Hapishanelerde anneleriyle kalan çocuklara dikkat çeken Umutları Ertelen Çocuklar başlıklı fotoğraf projesinin fotoğrafçılarından Serap Borucu hapishanelerdeki özellikle 0-3 yaş arasındaki çocukların yaşamlarının zorluğunu vurguladı.
bianet’e çalışmaları esnasındaki gözlemlerini aktaran Borucu, projenin beş cezaevinde yürütüldüğünü ama en çok Bakırköy Kadın Cezaevi’nde çalıştıklarını söyledi.
Borucu anneleriyle kalan 0-3 yaş çocukların ise kreşe de gitmediğini, sürekli annelerinin yanında, yetişkinlerle birlikte olduklarını hatırlattı.
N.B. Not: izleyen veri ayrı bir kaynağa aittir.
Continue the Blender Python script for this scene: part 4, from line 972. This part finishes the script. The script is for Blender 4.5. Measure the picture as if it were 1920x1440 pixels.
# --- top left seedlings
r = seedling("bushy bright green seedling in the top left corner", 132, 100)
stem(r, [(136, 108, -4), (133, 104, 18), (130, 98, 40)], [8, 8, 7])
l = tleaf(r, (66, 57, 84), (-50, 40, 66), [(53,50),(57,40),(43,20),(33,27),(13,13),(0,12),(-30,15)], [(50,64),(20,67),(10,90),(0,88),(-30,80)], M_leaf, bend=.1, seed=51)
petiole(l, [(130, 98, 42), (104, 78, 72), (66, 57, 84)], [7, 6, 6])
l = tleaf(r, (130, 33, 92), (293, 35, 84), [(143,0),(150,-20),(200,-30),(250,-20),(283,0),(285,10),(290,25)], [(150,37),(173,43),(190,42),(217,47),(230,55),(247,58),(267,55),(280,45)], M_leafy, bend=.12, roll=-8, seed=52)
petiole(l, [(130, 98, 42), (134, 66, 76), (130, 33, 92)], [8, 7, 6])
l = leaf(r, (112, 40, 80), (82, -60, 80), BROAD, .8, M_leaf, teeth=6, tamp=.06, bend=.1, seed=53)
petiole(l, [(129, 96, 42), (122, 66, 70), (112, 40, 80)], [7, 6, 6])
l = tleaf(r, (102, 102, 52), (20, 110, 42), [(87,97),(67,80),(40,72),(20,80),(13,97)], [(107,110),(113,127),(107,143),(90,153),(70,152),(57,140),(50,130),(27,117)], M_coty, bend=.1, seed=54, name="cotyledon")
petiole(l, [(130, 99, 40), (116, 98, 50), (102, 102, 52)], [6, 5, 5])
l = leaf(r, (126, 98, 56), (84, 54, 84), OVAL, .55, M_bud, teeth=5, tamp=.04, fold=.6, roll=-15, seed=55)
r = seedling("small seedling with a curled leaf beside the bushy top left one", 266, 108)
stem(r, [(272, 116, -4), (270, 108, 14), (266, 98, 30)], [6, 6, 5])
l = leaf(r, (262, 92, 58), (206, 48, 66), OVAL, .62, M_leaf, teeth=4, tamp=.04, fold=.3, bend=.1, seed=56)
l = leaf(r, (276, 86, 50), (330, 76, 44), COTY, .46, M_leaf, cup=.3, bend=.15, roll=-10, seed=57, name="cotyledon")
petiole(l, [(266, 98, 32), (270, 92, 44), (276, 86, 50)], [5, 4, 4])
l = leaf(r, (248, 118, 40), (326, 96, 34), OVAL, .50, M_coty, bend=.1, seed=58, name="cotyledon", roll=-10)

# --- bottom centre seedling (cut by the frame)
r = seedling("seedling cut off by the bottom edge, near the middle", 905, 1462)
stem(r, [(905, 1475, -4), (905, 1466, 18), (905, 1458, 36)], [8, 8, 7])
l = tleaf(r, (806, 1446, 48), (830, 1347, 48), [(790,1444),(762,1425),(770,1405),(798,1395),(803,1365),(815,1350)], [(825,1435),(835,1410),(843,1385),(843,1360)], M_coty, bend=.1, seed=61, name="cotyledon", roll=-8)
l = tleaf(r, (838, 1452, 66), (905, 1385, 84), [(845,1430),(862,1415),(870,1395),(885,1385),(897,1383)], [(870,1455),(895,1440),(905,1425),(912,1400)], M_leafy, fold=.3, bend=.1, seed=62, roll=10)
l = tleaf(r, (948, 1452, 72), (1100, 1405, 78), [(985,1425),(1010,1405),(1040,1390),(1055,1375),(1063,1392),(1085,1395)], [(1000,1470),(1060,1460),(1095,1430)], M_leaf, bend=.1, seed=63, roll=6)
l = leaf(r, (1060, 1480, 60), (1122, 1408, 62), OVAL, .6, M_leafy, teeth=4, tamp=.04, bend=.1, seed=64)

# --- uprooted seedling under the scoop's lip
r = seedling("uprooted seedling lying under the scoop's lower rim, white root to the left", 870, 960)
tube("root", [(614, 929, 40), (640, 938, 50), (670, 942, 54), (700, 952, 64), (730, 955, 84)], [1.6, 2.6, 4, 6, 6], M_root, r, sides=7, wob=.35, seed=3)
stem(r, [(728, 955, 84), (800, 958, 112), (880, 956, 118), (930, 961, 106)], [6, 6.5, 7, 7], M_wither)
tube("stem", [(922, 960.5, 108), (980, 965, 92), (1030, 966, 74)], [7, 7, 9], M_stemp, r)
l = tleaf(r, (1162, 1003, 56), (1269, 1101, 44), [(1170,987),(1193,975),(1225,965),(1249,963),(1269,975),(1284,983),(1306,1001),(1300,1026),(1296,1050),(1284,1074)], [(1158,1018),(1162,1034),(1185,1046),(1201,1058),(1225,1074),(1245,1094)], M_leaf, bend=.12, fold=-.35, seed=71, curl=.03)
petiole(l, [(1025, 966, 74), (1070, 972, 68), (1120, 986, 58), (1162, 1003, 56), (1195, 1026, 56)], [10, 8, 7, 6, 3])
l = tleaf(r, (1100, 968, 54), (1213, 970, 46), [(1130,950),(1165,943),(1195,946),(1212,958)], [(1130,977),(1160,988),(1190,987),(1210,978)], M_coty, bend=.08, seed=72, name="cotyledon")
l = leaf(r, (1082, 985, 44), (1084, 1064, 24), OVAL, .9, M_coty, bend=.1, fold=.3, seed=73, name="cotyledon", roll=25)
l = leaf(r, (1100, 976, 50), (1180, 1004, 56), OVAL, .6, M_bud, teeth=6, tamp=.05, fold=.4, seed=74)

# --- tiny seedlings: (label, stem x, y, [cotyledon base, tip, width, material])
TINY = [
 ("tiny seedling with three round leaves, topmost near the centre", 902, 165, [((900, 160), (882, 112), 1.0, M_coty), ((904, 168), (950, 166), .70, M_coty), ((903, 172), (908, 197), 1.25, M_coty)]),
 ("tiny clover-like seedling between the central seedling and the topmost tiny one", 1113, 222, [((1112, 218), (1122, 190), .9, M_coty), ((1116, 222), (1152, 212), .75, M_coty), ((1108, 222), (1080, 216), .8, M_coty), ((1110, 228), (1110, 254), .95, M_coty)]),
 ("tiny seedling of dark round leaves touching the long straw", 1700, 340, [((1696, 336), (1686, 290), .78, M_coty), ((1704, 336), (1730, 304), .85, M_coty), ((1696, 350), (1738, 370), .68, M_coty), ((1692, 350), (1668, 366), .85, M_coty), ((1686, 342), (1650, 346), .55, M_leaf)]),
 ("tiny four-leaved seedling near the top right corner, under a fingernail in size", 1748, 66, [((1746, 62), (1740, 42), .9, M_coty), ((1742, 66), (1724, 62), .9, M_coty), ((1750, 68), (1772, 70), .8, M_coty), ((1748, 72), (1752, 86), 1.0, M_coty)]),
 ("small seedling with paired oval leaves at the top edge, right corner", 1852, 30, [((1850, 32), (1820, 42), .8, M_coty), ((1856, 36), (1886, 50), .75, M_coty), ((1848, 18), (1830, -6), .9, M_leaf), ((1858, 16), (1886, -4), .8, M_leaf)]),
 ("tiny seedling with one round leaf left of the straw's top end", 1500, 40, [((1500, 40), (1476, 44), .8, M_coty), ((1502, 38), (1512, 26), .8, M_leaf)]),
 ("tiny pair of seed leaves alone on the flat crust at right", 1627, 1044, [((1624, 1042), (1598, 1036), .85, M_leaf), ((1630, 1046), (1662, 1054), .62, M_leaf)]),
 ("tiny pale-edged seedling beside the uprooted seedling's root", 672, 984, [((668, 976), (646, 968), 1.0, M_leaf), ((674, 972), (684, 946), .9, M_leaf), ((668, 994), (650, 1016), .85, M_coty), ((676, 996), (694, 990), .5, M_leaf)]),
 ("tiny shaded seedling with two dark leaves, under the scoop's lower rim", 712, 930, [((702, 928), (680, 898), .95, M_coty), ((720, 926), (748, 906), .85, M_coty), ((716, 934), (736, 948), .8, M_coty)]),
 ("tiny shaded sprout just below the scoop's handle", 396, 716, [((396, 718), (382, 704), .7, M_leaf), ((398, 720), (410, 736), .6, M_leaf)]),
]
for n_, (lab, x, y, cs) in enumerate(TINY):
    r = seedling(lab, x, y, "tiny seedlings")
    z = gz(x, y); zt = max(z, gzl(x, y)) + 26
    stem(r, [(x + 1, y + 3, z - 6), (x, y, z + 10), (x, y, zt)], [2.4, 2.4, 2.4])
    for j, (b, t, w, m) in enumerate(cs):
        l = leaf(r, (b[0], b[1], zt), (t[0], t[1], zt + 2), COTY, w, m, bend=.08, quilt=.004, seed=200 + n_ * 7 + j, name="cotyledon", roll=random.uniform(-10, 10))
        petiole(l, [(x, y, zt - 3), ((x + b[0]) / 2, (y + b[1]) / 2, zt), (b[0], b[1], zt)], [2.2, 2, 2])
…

“İçeriye oyuncak sokmak yasak olduğu için o çocuklar oyuncak görmeden yetişkinlerle büyüyor. Durumları kötü. Ortak koğuşlarda kalıyorlar. Koğuşlardaki koşullar da çocuklara uygun değil. Sigara dumanı, sabaha kadar açık televizyon, vs… Çevreden anneye ciddi baskı var; çocuğun ağlaması ya da yaramazlığı ciddi problem oluşturuyor. Anneler de o nedenle çocuğunu sıkıştırıyor, hatta dışarı göndermekle, kendinden ayırmakla tehdit ediyor. Kısacası çocukların psikolojisini hiç de iyi olduğu söylenemez. Üstelik ayrı yemek de çıkmıyor onlara. Yetişkinlerin yemeklerini yiyorlar.”
Eğitimci sorunu
Bakırköy’deki cezaevinin donanımlı bir kreşe sahip olduğunu söyleyen Borucu’ya göre, hapishanelerdeki 0-6 yaş arasındaki çocukların kreşte her zaman eğitimci bulamamaları sorun oluyor.
“Çocuklar üç yaşından sonra hapishanenin kreşine gidebiliyor. Ancak her zaman eğitimci bulunamıyor. Yazın kreş öğretmeni yok. Dolayısıyla çocuklar her zaman kreşe gidemiyor. Oysa çocukların tek nefes alabildikleri yer kreşler. Biz kreşlerde de çalıştık, anneleriyle de birlikte hapishanede de çalıştık. Bazı çocuklarda o ortamda bulunmasından kaynaklı bir güvensizlik vardı… Sonradan açıldılar.”
Annelerin psikolojisi
Borucu annelerin psikolojilerinde de sorun olduğunu vurguladı.
“Çocukların istemesine rağmen anneler cezaevini kantininden çikolata ya da bisküvi gibi yiyecekleri alamıyor. Çocukların bu kadar basit ihtiyaçlarını karşılayamadıkları için annelerin psikolojilerinde problemler oluyor.”